Controlling multiple filaments by relativistic optical vortex beams in plasmas

Filamentation dynamics of relativistic optical vortex beams (OVBs) propagating in underdense plasma is investigated. It is shown that OVBs with finite orbital angular momentum (OAM) exhibit much more robust propagation behavior than the standard Gaussian beam. In fact, the growth rate of the azimuthal modulational instability decreases rapidly with increase of the OVB topological charge. Thus, relativistic OVBs can maintain their profiles for significantly longer distances in an underdense plasma before filamentation occurs. It is also found that an OVB would then break up into regular filament patterns due to conservation of the OAM, in contrast to a Gaussian laser beam, which in general experiences random filamentation.

Figure 1

(a) The growth rate of AMI with different values of topological charge $m=1,2,3$, where $r_0=10$ $\mu \mathrm{m}$, $n_e=0.2n_c$, and $P=20P_{\mathrm{cr}}$ are assumed. (b) The maximum number of filaments as a function of $m$ for $P=20P_{\mathrm{cr}}$, $40P_{\mathrm{cr}}$, and $60P_{\mathrm{cr}}$.

Figure 2

The initial intensity distribution and the corresponding phase of different optical vortex beams: (a, d) $m=0$; (b, e) $m=1$; and (c, f) $m=2$ with noise level $max\left(\delta \right)=0.05$, where $P=20P_{cr}$, $r_0=10$ $\mu$, and $n_e=0.2n_c$ are taken in the simulations. The unit of the intensity is $\mathrm{W}/{\mathrm{cm}}^2$.

Figure 3

The intensity patterns at some special positions for the optical vortex beams: (a, d, g) $m=0$, (b, e, h) $m=1$, and (c, f, i) $m=2$. The noise level is set as $max\left(\delta \right)=0.05$ and the initial parameters with $P=20P_{\mathrm{cr}}$, $r_0=10$ $\mu \mathrm{m}$, and $n_e=0.2n_c$ are taken. The unit of the intensity is $\mathrm{W}/{\mathrm{cm}}^2$.

Figure 4

The evolutions of the maximum intensity with the propagation distance $z$ for $m=0,1,2$, where the noise level is set as $max\left(\delta \right)=0.05$, and $P=20P_{\mathrm{cr}}$, $r_0=10$ $\mu \mathrm{m}$, and $n_e=0.2n_c$ are taken.

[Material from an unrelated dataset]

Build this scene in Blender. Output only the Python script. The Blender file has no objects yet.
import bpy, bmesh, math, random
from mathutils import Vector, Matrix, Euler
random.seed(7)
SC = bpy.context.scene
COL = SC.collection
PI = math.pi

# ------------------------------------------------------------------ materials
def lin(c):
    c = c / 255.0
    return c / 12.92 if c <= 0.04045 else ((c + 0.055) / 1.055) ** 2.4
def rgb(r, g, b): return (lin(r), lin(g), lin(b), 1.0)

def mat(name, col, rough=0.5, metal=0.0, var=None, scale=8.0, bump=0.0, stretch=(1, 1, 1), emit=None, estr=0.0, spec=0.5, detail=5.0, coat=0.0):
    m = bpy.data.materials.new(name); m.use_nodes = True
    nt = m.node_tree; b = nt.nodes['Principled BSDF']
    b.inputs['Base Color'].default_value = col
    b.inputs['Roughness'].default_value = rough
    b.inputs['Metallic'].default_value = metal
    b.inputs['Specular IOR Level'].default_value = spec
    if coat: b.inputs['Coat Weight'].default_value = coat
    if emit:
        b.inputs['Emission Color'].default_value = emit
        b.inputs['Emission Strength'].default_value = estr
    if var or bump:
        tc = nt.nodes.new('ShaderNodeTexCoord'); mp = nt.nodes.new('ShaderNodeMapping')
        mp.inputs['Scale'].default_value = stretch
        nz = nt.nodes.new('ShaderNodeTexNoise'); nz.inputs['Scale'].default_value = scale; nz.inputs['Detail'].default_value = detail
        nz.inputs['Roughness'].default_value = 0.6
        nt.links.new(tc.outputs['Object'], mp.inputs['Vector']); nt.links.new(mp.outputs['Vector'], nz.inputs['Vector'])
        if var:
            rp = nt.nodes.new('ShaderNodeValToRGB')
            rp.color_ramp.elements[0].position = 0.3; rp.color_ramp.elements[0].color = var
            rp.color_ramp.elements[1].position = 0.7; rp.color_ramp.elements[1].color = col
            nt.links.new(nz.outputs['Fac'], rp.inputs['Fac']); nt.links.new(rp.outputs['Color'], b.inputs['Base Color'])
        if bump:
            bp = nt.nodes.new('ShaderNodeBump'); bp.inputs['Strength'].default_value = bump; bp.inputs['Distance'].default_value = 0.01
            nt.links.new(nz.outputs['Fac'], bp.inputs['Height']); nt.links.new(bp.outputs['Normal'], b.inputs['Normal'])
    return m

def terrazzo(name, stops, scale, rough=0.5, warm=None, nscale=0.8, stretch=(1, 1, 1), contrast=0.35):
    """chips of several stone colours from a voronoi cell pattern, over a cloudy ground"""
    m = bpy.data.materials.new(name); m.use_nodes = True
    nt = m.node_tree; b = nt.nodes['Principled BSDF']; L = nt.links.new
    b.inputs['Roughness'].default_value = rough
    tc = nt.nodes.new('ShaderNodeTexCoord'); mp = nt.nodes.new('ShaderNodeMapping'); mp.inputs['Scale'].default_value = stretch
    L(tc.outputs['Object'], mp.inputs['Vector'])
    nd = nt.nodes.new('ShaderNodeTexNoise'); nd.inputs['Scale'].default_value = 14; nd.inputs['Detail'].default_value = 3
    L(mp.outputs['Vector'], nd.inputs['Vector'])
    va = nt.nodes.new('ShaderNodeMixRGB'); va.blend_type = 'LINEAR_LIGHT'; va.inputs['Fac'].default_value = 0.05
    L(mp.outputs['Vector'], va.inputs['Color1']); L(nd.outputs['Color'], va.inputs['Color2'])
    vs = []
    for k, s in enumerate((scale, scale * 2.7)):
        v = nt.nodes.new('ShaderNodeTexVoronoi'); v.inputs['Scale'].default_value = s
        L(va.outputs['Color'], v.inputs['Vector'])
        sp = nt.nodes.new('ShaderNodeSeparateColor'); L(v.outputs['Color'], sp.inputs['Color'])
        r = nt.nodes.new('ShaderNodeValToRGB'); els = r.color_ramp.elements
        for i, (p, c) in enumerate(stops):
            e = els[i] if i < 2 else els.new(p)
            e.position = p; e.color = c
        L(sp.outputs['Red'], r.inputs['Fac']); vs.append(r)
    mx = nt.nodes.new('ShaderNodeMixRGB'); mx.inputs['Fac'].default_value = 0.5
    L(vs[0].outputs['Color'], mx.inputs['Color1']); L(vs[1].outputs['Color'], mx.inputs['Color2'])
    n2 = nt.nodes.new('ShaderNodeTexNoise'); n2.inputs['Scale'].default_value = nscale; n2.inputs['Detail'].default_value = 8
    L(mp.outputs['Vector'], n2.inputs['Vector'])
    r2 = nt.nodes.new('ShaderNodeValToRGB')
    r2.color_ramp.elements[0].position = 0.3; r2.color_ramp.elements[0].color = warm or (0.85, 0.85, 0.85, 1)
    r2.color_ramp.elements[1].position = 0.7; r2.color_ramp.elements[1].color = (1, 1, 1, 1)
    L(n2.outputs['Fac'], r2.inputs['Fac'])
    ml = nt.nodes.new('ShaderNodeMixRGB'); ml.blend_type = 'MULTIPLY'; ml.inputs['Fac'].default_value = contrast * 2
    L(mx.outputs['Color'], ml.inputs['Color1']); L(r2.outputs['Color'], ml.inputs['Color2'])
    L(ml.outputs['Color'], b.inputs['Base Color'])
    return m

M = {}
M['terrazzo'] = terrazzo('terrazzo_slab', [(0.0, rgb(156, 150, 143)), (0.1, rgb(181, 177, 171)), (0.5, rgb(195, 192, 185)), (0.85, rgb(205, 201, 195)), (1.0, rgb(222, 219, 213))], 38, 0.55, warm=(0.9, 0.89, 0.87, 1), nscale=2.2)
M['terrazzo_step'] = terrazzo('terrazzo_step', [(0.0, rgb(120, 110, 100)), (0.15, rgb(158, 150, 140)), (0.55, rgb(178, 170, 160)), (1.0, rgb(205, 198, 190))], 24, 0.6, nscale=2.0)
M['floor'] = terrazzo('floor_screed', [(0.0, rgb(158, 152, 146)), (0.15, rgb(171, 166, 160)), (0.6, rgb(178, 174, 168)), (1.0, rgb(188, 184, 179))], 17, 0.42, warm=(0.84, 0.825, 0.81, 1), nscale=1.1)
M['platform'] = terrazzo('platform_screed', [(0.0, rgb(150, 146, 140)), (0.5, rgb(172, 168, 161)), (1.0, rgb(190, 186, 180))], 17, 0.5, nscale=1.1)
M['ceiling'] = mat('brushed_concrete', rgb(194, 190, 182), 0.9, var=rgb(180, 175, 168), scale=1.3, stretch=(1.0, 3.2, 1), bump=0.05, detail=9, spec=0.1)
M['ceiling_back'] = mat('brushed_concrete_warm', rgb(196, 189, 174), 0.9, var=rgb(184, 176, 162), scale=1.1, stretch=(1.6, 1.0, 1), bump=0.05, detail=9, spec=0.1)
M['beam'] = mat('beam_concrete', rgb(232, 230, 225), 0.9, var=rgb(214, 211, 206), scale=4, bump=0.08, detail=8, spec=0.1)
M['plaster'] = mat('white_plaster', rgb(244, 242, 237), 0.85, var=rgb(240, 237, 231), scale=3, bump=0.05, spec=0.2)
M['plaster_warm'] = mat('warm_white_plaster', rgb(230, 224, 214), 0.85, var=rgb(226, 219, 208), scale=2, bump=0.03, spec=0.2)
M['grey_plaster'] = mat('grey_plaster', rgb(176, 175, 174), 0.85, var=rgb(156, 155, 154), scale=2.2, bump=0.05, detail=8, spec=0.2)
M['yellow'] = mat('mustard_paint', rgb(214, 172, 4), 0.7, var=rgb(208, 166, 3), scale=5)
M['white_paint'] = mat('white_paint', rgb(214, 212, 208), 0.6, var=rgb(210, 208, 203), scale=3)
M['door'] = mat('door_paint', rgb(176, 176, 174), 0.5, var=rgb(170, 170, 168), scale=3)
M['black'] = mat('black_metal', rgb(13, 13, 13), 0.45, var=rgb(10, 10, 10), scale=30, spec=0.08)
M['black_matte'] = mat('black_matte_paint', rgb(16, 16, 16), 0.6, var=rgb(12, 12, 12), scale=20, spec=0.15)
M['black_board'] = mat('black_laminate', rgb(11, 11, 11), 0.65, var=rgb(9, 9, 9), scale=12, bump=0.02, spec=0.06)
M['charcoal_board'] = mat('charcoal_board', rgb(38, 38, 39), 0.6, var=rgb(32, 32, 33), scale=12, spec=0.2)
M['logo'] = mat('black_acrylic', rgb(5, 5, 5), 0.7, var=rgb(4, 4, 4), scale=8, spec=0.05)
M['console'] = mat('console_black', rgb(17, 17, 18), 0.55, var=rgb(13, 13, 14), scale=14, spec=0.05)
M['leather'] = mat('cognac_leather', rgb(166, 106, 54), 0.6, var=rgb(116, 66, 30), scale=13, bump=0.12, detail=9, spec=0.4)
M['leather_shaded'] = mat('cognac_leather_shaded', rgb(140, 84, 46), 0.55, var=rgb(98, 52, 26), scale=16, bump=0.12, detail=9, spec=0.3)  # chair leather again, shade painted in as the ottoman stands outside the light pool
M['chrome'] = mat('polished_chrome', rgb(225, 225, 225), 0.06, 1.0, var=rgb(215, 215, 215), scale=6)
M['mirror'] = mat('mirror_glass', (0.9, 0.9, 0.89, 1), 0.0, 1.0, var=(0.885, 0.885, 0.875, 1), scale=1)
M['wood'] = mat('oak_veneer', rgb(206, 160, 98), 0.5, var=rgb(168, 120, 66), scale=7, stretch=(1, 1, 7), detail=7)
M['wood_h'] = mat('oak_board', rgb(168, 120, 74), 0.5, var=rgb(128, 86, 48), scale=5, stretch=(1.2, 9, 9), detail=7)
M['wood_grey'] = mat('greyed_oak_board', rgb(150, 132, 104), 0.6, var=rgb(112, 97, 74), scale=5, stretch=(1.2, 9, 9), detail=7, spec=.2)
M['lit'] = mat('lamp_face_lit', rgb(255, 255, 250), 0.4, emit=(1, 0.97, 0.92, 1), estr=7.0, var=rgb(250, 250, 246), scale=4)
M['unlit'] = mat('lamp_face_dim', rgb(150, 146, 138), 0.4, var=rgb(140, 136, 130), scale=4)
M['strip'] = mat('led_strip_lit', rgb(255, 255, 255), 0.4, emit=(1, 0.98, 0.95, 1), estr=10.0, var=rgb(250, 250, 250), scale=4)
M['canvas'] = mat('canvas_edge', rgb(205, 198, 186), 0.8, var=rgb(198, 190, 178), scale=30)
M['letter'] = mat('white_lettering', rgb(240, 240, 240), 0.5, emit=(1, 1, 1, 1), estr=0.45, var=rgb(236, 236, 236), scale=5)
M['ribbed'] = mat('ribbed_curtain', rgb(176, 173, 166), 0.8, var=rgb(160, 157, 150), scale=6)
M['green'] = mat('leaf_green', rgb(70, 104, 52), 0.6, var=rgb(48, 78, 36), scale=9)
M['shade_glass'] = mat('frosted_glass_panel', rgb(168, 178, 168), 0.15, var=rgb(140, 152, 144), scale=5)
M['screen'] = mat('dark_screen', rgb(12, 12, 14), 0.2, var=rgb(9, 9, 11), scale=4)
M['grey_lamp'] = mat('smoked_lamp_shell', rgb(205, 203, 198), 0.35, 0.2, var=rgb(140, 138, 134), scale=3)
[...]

The dashed lines indicate the distance that the filamentation instability occurs.

Figure 5

Filamentation patterns of different optical vortex beams at the same propagation distance with different noise levels of $max\left(\delta \right)=0.08$ and 0.1 (a, d) for $m=0$, (b, e) for $m=1$, and (c, f) for $m=2$. The initial parameters are the same as in Fig. 3. The unit of the intensity is $\mathrm{W}/{\mathrm{cm}}^2$.

Figure 6

Filamentation patterns of different optical vortex beams with different input powers and topological charge $m$ (a–c) for $P=20P_{\mathrm{cr}}$, $m=1$, 2, and 3; (d–f) for $P=40P_{\mathrm{cr}}$, $m=1$, 2, and 3; and (g–i) for $P=60P_{\mathrm{cr}}$, $m=1$, 2, and 3. The initial parameters are set as $max\left(\delta \right)=0.05$, $r_0=10$ $\mu \mathrm{m}$, and $n_e=0.2n_c$. The unit of the intensity is $\mathrm{W}/{\mathrm{cm}}^2$.